> Scripts that build scenes:
****************

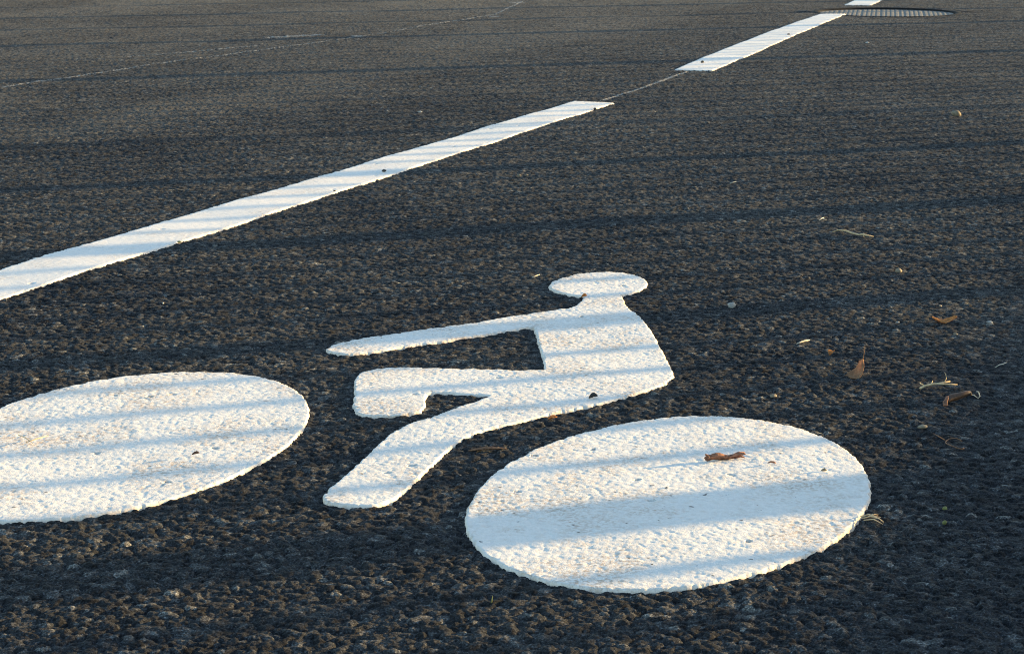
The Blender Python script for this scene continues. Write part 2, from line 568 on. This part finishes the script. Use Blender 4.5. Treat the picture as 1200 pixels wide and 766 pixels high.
# ---------------------------------------------------------- iron cover -----
def build_cover():
    root = empty('manhole_cover', (HOLE[0], HOLE[1], 0), -math.atan2(HOLE[0], HOLE[1]))
    tag(root, 'round ribbed iron cover sunk in the road beside the white lane line', 'manhole cover')
    tilt = 0.005
    # ribbed lid: leans back, so that its far side lies below the road
    n, r = 150, HOLE_R - 0.03
    g = np.linspace(-r, r, n)
    X, Y = np.meshgrid(g, g)
    rr = np.hypot(X, Y)
    Z = -0.003 - tilt * (Y + r) + np.where(rr < r - 0.02, 0.002 * (np.sin(X * 2 * PI / 0.027) > -0.2), 0.002)
    co = np.stack([X.ravel(), Y.ravel(), Z.ravel()], 1)
    q = grid_quads(n, n)
    q = q[(rr.ravel()[q] < r).all(1)]
    gv = np.where((rr < r - 0.02) & (np.sin(X * 2 * PI / 0.027) <= -0.2), 1.0, 0.0).ravel()
    link('lid', quads_mesh('lid', co, q, False, {'groove': gv}), M['iron'], root)
    # rim: outer frame, its wall reaching down behind the lid
    m = 96
    a = np.linspace(0, 2 * PI, m, endpoint=False)
    prof = [(HOLE_R - 0.028, -0.055), (HOLE_R - 0.026, -0.002), (HOLE_R - 0.020, 0.002), (HOLE_R + 0.012, 0.004), (HOLE_R + 0.022, -0.003), (HOLE_R + 0.026, -0.02)]
    co, qs = [], []
    for (pr, pz) in prof:
        far = np.clip(np.sin(a), 0, 1)
        co.append(np.stack([pr * np.cos(a), pr * np.sin(a), np.full(m, pz) + (0.003 * far if pz > -0.02 else 0)], 1))
    co = np.concatenate(co)
    for k in range(len(prof) - 1):
        for i in range(m):
            j = (i + 1) % m
            qs.append((k * m + i, k * m + j, (k + 1) * m + j, (k + 1) * m + i))
    link('rim', quads_mesh('rim', co, np.array(qs), True), M['dark_iron'], root)


build_cover()


# -------------------------------------------------------------- litter -----
def tube_mesh(name, pts, radii, sides=8, cap=True, squash=1.0, wobble=0.0):
    """A tapered tube through points (x, y, z)."""
    p = np.asarray(pts, float)
    rad = np.broadcast_to(np.asarray(radii, float), (len(p),))
    co, qs = [], []
    up = Vector((0, 0, 1))
    n = len(p)
    for i in range(n):
        t = Vector(p[min(i + 1, n - 1)] - p[max(i - 1, 0)]).normalized()
        s = t.cross(up)
        if s.length < 1e-3:
            s = Vector((1, 0, 0))
        s.normalize()
        v = s.cross(t).normalized()
        for k in range(sides):
            a = 2 * PI * k / sides
            rr = rad[i] * (1 + wobble * (rng.random() - 0.5))
            c = Vector(p[i]) + s * (rr * math.cos(a)) + v * (rr * squash * math.sin(a))
            co.append(c[:])
    for i in range(n - 1):
        for k in range(sides):
            j = (k + 1) % sides
            qs.append((i * sides + k, i * sides + j, (i + 1) * sides + j, (i + 1) * sides + k))
    me = bpy.data.meshes.new(name)
    faces = [tuple(f) for f in qs]
    if cap:
        faces.append(tuple(reversed(range(sides))))
        faces.append(tuple((n - 1) * sides + k for k in range(sides)))
    me.from_pydata(co, [], faces)
    for f in me.polygons:
        f.use_smooth = True
    me.update()
    return me


def join_meshes(name, meshes):
    co, faces, off = [], [], 0
    for me in meshes:
        co += [v.co[:] for v in me.vertices]
        faces += [tuple(off + i for i in f.vertices) for f in me.polygons]
        off += len(me.vertices)
        bpy.data.meshes.remove(me)
    out = bpy.data.meshes.new(name)
    out.from_pydata(co, [], faces)
    for f in out.polygons:
        f.use_smooth = True
    out.update()
    return out


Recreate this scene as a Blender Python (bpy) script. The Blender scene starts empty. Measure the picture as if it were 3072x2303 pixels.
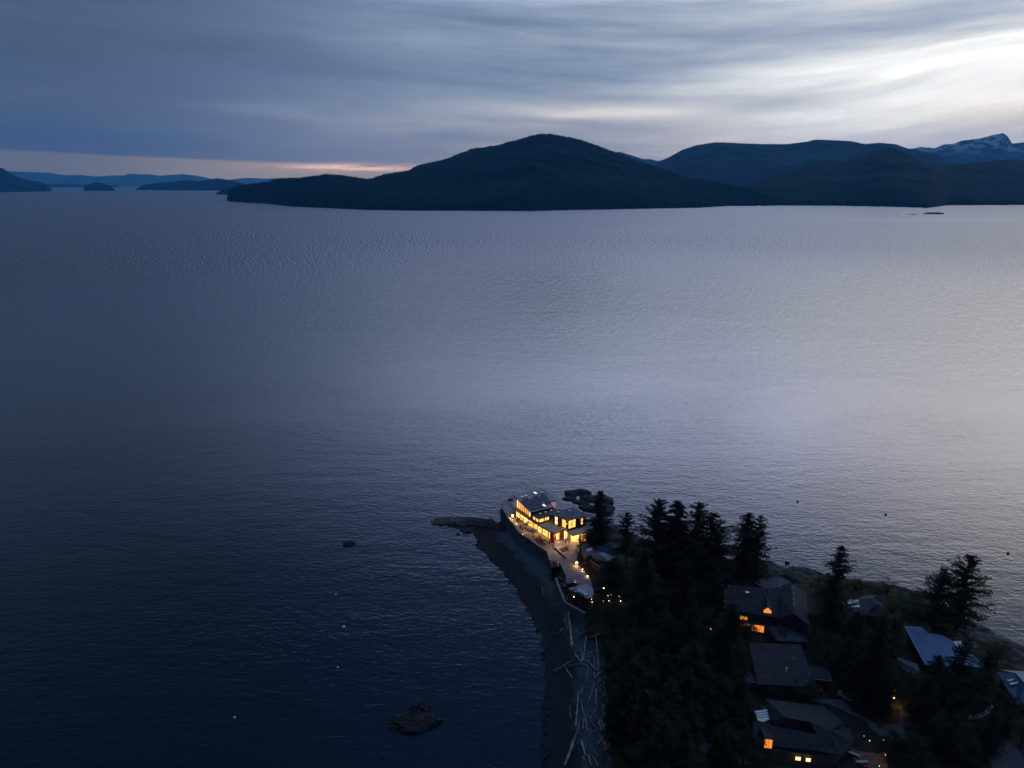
import bpy, bmesh, math, random
import numpy as np
from mathutils import Vector, Matrix
sc = bpy.context.scene
col = sc.collection
R = math.radians
# ---------------------------------------------------------------- camera
CAMH, FPX, HOR = 110.0, 2130.0, 548.0
PITCH = math.atan((1151.5 - HOR) / FPX)
cd = bpy.data.cameras.new('camera'); cam = bpy.data.objects.new('camera', cd); col.objects.link(cam)
cd.sensor_width = 36.0; cd.lens = 36.0 * FPX / 3072.0
cd.clip_start = 0.5; cd.clip_end = 200000.0
cam.location = (0, 0, CAMH); cam.rotation_euler = (math.pi / 2 - PITCH, 0, 0)
sc.camera = cam
sc.view_settings.view_transform = 'Standard'; sc.view_settings.look = 'None'
sc.view_settings.exposure = 0.0; sc.view_settings.gamma = 1.0
sc.cycles.volume_bounces = 1
sc.cycles.max_bounces = 6
sc.cycles.transparent_max_bounces = 12
sc.cycles.sample_clamp_indirect = 3.0

def ray(px, py):
    u = (px - 1536.0) / FPX; v = (1151.5 - py) / FPX
    cp, sp = math.cos(PITCH), math.sin(PITCH)
    return Vector((u, cp + v * sp, -sp + v * cp))
def G(px, py, z=0.0):
    """the point of the horizontal plane z seen at photo pixel (px, py)"""
    d = ray(px, py)
    t = (z - CAMH) / d.z
    return Vector((d.x * t, d.y * t, z))

# ---------------------------------------------------------------- node expressions
class NG:
    def __init__(s, tree): s.t = tree; s.n = tree.nodes; s.l = tree.links
    def new(s, typ, **kw):
        n = s.n.new(typ)
        for k, v in kw.items(): setattr(n, k, v)
        return n
    def put(s, sock, v):
        if isinstance(v, E): v = v.s
        if hasattr(v, 'is_output'): s.l.new(v, sock)
        else: sock.default_value = v
    def math(s, op, *a, clamp=False):
        n = s.new('ShaderNodeMath', operation=op); n.use_clamp = clamp
        for i, v in enumerate(a): s.put(n.inputs[i], v)
        return E(s, n.outputs[0])
    def noise(s, vec, scale, detail=3.0, rough=0.5, dist=0.0, out=0):
        n = s.new('ShaderNodeTexNoise'); s.put(n.inputs['Vector'], vec)
        n.inputs['Scale'].default_value = scale; n.inputs['Detail'].default_value = detail
        n.inputs['Roughness'].default_value = rough; n.inputs['Distortion'].default_value = dist
        return E(s, n.outputs[out])
    def comb(s, x, y, z):
        n = s.new('ShaderNodeCombineXYZ')
        for i, v in enumerate((x, y, z)): s.put(n.inputs[i], v)
        return E(s, n.outputs[0])
    def sep(s, v):
        n = s.new('ShaderNodeSeparateXYZ'); s.put(n.inputs[0], v)
        return [E(s, o) for o in n.outputs]
    def ramp(s, fac, stops, interp='LINEAR'):
        n = s.new('ShaderNodeValToRGB'); cr = n.color_ramp; cr.interpolation = interp
        s.put(n.inputs[0], fac)
        while len(cr.elements) < len(stops): cr.elements.new(0.5)
        for e, (p, c) in zip(cr.elements, stops): e.position = p; e.color = (c[0], c[1], c[2], 1)
        return E(s, n.outputs[0])
    def mix(s, f, a, b):
        n = s.new('ShaderNodeMix', data_type='RGBA'); n.clamp_factor = True
        s.put(n.inputs[0], f); s.put(n.inputs[6], a); s.put(n.inputs[7], b)
        return E(s, n.outputs[2])
    def vmath(s, op, a, b):
        n = s.new('ShaderNodeVectorMath', operation=op); s.put(n.inputs[0], a); s.put(n.inputs[1], b)
        return E(s, n.outputs[0])
    def sstep(s, x, a, b):
        n = s.new('ShaderNodeMapRange', interpolation_type='SMOOTHSTEP')
        s.put(n.inputs[0], x); n.inputs[1].default_value = a; n.inputs[2].default_value = b
        n.inputs[3].default_value = 0.0; n.inputs[4].default_value = 1.0
        return E(s, n.outputs[0])
class E:
    def __init__(s, g, sock): s.g = g; s.s = sock
    def __add__(s, o): return s.g.math('ADD', s, o)
    __radd__ = __add__
    def __sub__(s, o): return s.g.math('SUBTRACT', s, o)
    def __rsub__(s, o): return s.g.math('SUBTRACT', o, s)
    def __mul__(s, o): return s.g.math('MULTIPLY', s, o)
    __rmul__ = __mul__
    def __truediv__(s, o): return s.g.math('DIVIDE', s, o)
    def __pow__(s, o): return s.g.math('POWER', s, o)
def c4(r, g, b): return (r, g, b, 1.0)

# ---------------------------------------------------------------- sky (world)
SUN_AZ, SUN_EL = 50.0, 14.0
w = bpy.data.worlds.new('World'); sc.world = w; w.use_nodes = True
g = NG(w.node_tree); g.n.clear()
d = g.new('ShaderNodeTexCoord').outputs['Generated']
x, y, z = g.sep(d)
az = g.math('ARCTAN2', x, y) * (180 / math.pi)
el = g.math('ARCSINE', z) * (180 / math.pi)
def gau(a0, sa, e0, se):
    p = g.math('POWER', g.math('ABSOLUTE', (az - a0) / sa), 2.0) + g.math('POWER', g.math('ABSOLUTE', (el - e0) / se), 2.0)
    return g.math('EXPONENT', p * -1.0)
# broad light of the clouds: brightest low in the west on the right
right = g.sstep(az, -32, 62)
back = g.sstep(g.math('ABSOLUTE', az), 80, 150)
L = 0.125 + g.sstep(az, -34, 8) * 0.16 + g.math('POWER', g.sstep(az, -8, 46), 1.3) * 0.40 * (1.0 - back)
L = L + gau(47, 21, 14.8, 5.6) * 4.6 + gau(33, 15, 5.8, 3.2) * 0.34 + gau(14, 26, 18.5, 7.0) * 1.2
L = L * (1.0 - g.sstep(el, 17, 44) * 0.74 * (1.0 - g.sstep(el, 52, 68)))
L = L * (1.0 - back * 0.35)
L = L * (1.0 - 0.75 * g.sstep(el, 18, 36) * (1.0 - g.sstep(az, -32, -4)))
L = L * (1.0 + 0.75 * (1.0 - g.sstep(el, 3.5, 9)) * g.sstep(az, -34, -8))
L = L * (1.0 - 0.46 * gau(12, 40, 12.0, 2.6))
L = L * (1.0 - 0.58 * g.sstep(az, 6, 34) * g.sstep(el, 6.5, 9.5) * (1.0 - g.sstep(el, 12.3, 14.5)))
L = L + g.sstep(el, 56, 76) * 0.75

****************

> What you should do:
The lines to print start at the line containing "Recreate this scene" and end at the line containing "return Vector((d.x * t, d.y * t, z))"; print them exactly, both ends included, and leave out every picture.

> Correct response:
Recreate this scene as a Blender Python (bpy) script. The Blender scene starts empty. Measure the picture as if it were 3072x2303 pixels.
import bpy, bmesh, math, random
import numpy as np
from mathutils import Vector, Matrix
sc = bpy.context.scene
col = sc.collection
R = math.radians
# ---------------------------------------------------------------- camera
CAMH, FPX, HOR = 110.0, 2130.0, 548.0
PITCH = math.atan((1151.5 - HOR) / FPX)
cd = bpy.data.cameras.new('camera'); cam = bpy.data.objects.new('camera', cd); col.objects.link(cam)
cd.sensor_width = 36.0; cd.lens = 36.0 * FPX / 3072.0
cd.clip_start = 0.5; cd.clip_end = 200000.0
cam.location = (0, 0, CAMH); cam.rotation_euler = (math.pi / 2 - PITCH, 0, 0)
sc.camera = cam
sc.view_settings.view_transform = 'Standard'; sc.view_settings.look = 'None'
sc.view_settings.exposure = 0.0; sc.view_settings.gamma = 1.0
sc.cycles.volume_bounces = 1
sc.cycles.max_bounces = 6
sc.cycles.transparent_max_bounces = 12
sc.cycles.sample_clamp_indirect = 3.0

def ray(px, py):
    u = (px - 1536.0) / FPX; v = (1151.5 - py) / FPX
    cp, sp = math.cos(PITCH), math.sin(PITCH)
    return Vector((u, cp + v * sp, -sp + v * cp))
def G(px, py, z=0.0):
    """the point of the horizontal plane z seen at photo pixel (px, py)"""
    d = ray(px, py)
    t = (z - CAMH) / d.z
    return Vector((d.x * t, d.y * t, z))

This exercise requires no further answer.